_Work to complete_: Locate "0.09), .735, .77)])" in the listing below, then output the line holding it and every line after it, exactly and with nothing else.

========

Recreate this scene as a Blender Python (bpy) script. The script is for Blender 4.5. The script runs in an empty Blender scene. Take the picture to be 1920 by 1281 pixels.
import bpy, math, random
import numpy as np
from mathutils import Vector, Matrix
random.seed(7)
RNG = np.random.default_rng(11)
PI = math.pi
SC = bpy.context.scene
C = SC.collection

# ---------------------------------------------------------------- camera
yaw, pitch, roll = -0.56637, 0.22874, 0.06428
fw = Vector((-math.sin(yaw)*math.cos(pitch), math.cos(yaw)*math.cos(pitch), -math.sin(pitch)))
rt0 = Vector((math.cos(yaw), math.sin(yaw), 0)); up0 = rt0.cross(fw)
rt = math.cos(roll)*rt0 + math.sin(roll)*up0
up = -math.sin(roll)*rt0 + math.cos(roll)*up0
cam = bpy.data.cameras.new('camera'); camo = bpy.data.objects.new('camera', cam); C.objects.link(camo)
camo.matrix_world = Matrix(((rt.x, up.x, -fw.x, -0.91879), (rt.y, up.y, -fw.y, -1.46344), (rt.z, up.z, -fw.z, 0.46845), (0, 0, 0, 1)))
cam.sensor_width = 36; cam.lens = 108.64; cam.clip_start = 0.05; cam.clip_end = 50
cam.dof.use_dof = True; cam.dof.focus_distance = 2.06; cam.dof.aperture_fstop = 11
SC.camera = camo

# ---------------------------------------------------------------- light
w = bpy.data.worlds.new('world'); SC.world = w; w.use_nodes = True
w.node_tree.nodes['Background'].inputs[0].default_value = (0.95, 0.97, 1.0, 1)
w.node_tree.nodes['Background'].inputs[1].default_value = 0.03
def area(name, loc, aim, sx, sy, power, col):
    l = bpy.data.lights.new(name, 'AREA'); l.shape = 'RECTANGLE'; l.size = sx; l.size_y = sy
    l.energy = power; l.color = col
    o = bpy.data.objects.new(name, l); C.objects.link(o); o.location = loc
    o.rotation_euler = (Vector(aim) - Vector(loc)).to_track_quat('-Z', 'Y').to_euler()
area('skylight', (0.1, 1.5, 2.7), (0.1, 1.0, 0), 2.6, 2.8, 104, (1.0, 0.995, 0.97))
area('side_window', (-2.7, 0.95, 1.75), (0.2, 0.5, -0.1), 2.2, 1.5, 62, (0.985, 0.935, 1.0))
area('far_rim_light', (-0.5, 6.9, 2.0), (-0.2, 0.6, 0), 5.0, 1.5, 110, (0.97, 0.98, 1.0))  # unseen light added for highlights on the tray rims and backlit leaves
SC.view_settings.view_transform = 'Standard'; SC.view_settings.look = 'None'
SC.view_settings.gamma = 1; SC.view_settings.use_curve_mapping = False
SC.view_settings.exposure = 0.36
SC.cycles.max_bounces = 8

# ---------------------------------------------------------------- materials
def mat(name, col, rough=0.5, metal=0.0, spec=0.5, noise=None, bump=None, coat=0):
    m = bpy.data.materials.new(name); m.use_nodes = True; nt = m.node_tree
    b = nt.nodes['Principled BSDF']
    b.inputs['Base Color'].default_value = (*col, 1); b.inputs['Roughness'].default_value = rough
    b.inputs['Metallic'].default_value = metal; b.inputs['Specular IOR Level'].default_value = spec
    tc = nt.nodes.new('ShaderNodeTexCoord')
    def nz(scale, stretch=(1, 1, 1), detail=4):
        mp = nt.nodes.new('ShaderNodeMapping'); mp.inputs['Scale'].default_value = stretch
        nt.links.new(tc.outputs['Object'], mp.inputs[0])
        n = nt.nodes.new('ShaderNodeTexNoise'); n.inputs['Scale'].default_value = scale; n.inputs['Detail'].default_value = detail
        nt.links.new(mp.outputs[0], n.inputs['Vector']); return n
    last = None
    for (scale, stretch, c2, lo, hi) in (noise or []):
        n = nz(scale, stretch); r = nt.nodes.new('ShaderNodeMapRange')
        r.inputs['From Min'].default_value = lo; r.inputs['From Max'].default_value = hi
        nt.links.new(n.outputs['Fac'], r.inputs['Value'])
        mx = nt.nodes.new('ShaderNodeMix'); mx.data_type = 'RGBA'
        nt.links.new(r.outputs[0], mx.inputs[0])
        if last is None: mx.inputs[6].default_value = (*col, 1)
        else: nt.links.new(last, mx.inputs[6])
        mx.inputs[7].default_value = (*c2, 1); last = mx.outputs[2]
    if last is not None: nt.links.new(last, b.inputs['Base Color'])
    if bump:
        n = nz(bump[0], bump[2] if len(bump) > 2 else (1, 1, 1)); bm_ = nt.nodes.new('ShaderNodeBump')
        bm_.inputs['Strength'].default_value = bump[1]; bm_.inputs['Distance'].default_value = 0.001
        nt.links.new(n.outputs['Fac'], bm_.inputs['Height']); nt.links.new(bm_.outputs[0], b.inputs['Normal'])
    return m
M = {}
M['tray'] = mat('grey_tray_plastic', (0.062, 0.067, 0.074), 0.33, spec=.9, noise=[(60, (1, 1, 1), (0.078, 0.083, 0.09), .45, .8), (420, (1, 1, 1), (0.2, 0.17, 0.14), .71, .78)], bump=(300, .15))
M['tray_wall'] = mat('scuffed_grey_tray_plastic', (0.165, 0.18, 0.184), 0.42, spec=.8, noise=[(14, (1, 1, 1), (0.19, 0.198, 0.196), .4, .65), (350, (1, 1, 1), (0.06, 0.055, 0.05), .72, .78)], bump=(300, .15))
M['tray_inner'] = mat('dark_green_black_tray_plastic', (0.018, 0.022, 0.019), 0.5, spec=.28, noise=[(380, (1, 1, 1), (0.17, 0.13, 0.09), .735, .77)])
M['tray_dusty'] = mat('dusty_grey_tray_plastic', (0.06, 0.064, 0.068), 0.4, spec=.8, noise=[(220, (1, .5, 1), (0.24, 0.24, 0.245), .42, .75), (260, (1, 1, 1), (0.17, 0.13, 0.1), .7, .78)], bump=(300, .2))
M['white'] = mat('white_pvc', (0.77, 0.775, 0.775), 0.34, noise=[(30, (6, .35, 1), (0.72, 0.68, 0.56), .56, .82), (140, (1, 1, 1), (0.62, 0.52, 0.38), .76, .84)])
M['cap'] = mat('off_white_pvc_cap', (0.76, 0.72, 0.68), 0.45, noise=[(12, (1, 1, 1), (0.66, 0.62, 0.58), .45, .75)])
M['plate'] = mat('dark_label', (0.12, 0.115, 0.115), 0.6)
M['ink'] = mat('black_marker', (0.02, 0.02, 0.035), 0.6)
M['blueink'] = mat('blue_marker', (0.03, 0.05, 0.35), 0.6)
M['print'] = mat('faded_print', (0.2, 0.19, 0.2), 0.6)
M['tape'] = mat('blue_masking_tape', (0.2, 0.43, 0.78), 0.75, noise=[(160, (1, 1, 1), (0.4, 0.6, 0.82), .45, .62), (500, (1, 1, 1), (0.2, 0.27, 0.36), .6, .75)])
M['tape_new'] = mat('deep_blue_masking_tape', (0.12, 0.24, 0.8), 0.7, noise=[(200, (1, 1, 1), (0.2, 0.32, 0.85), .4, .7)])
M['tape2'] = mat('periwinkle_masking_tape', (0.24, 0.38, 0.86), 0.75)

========

_Reply to the task_:
M['tray_inner'] = mat('dark_green_black_tray_plastic', (0.018, 0.022, 0.019), 0.5, spec=.28, noise=[(380, (1, 1, 1), (0.17, 0.13, 0.09), .735, .77)])
M['tray_dusty'] = mat('dusty_grey_tray_plastic', (0.06, 0.064, 0.068), 0.4, spec=.8, noise=[(220, (1, .5, 1), (0.24, 0.24, 0.245), .42, .75), (260, (1, 1, 1), (0.17, 0.13, 0.1), .7, .78)], bump=(300, .2))
M['white'] = mat('white_pvc', (0.77, 0.775, 0.775), 0.34, noise=[(30, (6, .35, 1), (0.72, 0.68, 0.56), .56, .82), (140, (1, 1, 1), (0.62, 0.52, 0.38), .76, .84)])
M['cap'] = mat('off_white_pvc_cap', (0.76, 0.72, 0.68), 0.45, noise=[(12, (1, 1, 1), (0.66, 0.62, 0.58), .45, .75)])
M['plate'] = mat('dark_label', (0.12, 0.115, 0.115), 0.6)
M['ink'] = mat('black_marker', (0.02, 0.02, 0.035), 0.6)
M['blueink'] = mat('blue_marker', (0.03, 0.05, 0.35), 0.6)
M['print'] = mat('faded_print', (0.2, 0.19, 0.2), 0.6)
M['tape'] = mat('blue_masking_tape', (0.2, 0.43, 0.78), 0.75, noise=[(160, (1, 1, 1), (0.4, 0.6, 0.82), .45, .62), (500, (1, 1, 1), (0.2, 0.27, 0.36), .6, .75)])
M['tape_new'] = mat('deep_blue_masking_tape', (0.12, 0.24, 0.8), 0.7, noise=[(200, (1, 1, 1), (0.2, 0.32, 0.85), .4, .7)])
M['tape2'] = mat('periwinkle_masking_tape', (0.24, 0.38, 0.86), 0.75)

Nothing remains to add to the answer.